Janet Conrad

“I'm not your typical physicist,”says Janet Conrad, the 36-year old Columbia University physicist best known for her neutrino physics research at Fermi National Accelerator Laboratory in Batavia, Ill. “If you were to pick out the kid in the class who would be a physicist, you wouldn't pick me.”

Conrad is a young, female physicist in a field that even today is overwhelmingly male. She says, though, that it is more than just a matter of gender that sets her apart. It is a gift for explaining the esoteric concepts of particle physics in simple, everyday terms for the general public.

“I've always thought I was a little different from those in my classes, and I've learned to use it, to bring something to physics,” Conrad says. “People like the way I explain things. I think it is an unusual ability in the field of physics.”

Janet Conrad

Photo: Fermi National Accelerator Laboratory

She also finds physics research fun, something she says derives from a deep love for the work she does.

“I am very focused and I've been in love with this stuff from the time I first arrived at Fermilab after my junior year in college,”Conrad says. “I think it is fun and I want the everyone else to think it is fun, too.”

Today Conrad is one of the chief scientists on a project at Fermilab to determine whether or not the neutrino has mass. That is, she wants to know if the neutrino “weighs” anything or if, as has been believed until recently, it has no mass whatsoever.
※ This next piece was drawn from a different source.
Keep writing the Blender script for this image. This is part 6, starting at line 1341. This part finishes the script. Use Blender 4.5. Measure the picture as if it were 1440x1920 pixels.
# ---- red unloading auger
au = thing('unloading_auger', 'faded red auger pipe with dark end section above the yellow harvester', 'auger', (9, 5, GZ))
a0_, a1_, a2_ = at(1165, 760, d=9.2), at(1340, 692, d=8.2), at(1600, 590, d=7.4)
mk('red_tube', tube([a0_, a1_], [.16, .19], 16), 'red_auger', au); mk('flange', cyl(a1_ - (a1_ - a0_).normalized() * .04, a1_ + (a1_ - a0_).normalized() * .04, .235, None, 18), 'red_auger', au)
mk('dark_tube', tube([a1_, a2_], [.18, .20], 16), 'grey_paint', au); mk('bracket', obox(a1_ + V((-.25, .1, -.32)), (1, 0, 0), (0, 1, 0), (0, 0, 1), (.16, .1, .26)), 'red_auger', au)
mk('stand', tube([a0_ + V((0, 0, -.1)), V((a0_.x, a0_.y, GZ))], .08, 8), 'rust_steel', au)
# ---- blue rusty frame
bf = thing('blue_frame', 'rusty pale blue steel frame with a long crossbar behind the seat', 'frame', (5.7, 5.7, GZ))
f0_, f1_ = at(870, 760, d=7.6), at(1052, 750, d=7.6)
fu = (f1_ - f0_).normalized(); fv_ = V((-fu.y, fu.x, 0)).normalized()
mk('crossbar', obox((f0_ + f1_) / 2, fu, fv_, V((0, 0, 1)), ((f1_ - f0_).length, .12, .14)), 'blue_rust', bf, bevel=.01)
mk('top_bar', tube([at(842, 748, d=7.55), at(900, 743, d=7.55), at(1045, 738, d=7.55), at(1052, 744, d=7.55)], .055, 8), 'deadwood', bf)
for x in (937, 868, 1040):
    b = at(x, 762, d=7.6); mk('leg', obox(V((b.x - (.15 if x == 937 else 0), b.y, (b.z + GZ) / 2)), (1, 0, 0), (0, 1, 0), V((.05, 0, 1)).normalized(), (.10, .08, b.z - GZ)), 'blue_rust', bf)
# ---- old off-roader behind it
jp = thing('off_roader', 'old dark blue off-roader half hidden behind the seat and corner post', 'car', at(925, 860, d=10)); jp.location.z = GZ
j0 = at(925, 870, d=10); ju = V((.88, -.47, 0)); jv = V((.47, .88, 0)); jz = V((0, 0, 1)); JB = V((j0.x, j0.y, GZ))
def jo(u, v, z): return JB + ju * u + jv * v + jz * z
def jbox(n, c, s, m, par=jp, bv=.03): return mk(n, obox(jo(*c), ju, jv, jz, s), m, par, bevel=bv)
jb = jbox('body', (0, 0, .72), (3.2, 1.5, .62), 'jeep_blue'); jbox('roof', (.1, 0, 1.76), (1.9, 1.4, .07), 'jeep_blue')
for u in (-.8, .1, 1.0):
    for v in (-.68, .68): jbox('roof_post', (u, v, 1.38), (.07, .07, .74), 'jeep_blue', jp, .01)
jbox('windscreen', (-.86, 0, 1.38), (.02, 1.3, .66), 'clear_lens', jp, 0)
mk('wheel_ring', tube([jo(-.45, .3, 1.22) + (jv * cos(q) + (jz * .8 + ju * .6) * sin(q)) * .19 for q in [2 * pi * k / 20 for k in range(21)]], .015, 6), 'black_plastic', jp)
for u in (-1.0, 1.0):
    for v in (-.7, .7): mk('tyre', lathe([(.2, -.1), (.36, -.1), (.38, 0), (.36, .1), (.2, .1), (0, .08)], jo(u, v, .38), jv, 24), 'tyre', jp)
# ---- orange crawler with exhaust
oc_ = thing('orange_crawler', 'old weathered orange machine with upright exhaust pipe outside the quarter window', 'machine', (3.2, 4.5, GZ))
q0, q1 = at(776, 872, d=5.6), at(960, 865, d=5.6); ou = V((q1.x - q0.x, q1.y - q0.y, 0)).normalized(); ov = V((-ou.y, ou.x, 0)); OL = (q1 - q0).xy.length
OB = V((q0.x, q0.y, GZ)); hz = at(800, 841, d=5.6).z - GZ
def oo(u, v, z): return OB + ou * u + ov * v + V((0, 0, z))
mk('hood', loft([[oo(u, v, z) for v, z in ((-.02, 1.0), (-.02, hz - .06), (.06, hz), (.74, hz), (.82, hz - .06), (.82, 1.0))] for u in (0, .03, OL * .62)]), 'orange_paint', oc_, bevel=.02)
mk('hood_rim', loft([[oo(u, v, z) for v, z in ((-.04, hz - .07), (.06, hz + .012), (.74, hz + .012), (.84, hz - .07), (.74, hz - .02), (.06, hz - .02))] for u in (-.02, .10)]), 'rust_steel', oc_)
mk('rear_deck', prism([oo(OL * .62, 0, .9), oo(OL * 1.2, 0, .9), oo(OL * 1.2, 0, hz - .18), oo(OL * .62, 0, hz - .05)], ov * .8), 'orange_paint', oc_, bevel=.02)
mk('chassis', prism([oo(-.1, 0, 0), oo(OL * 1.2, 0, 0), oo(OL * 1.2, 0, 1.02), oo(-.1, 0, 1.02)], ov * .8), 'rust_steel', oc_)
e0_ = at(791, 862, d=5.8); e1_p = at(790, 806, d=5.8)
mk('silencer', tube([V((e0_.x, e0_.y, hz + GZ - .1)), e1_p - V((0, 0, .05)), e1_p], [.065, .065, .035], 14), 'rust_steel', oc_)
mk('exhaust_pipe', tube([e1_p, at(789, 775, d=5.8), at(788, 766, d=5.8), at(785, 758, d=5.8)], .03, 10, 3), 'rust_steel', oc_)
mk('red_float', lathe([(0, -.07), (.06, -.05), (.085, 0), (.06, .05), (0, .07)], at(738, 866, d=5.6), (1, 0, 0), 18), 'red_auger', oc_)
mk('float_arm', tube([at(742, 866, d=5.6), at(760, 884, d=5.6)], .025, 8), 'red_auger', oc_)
The neutrino is a ubiquitous but incredibly elusive subatomic particle whose existence was first “discovered”in 1930 merely as a way to balance the energy amounts of a physics equation. It was not until 1953 that the first neutrinos were detected in an actual experiment.

Neutrinos permeate the Universe. Conrad says there are believed to be about a million of them in every “gallon” of space. Over a million trillion of them whiz through you every day. Nevertheless, these ghostly particles are almost impossible to detect because they so rarely interact with ordinary matter. In the so-called “Standard Model”—the basic conceptual framework that physicists use to describe all the fundamental particles in the universe—the neutrino has zero mass.

However, there are reasons to believe that the neutrino may indeed have a non-zero mass. What's more, Conrad says, no matter how incredibly small that mass may be, because there are so many neutrinos, the way physicists understand the structure of the physical universe would be profoundly altered. The Standard Model itself would need to be substantially revised.

“We don't know how to put a neutrino [with mass] in our Standard Model,”she says. “In the Standard Model they are massless, but there is no compelling theoretical reason for that.”

Conrad herself has been likened to a photon—the zero mass particle that travels at the maximum possible speed and is the carrier of all electromagnetic radiation, including visible light. If the energetic Conrad and her colleagues find a positive result—that is, if they show that the neutrino does have mass—then they will be responsible for a fundamental revision in how scientists understand and describe our universe.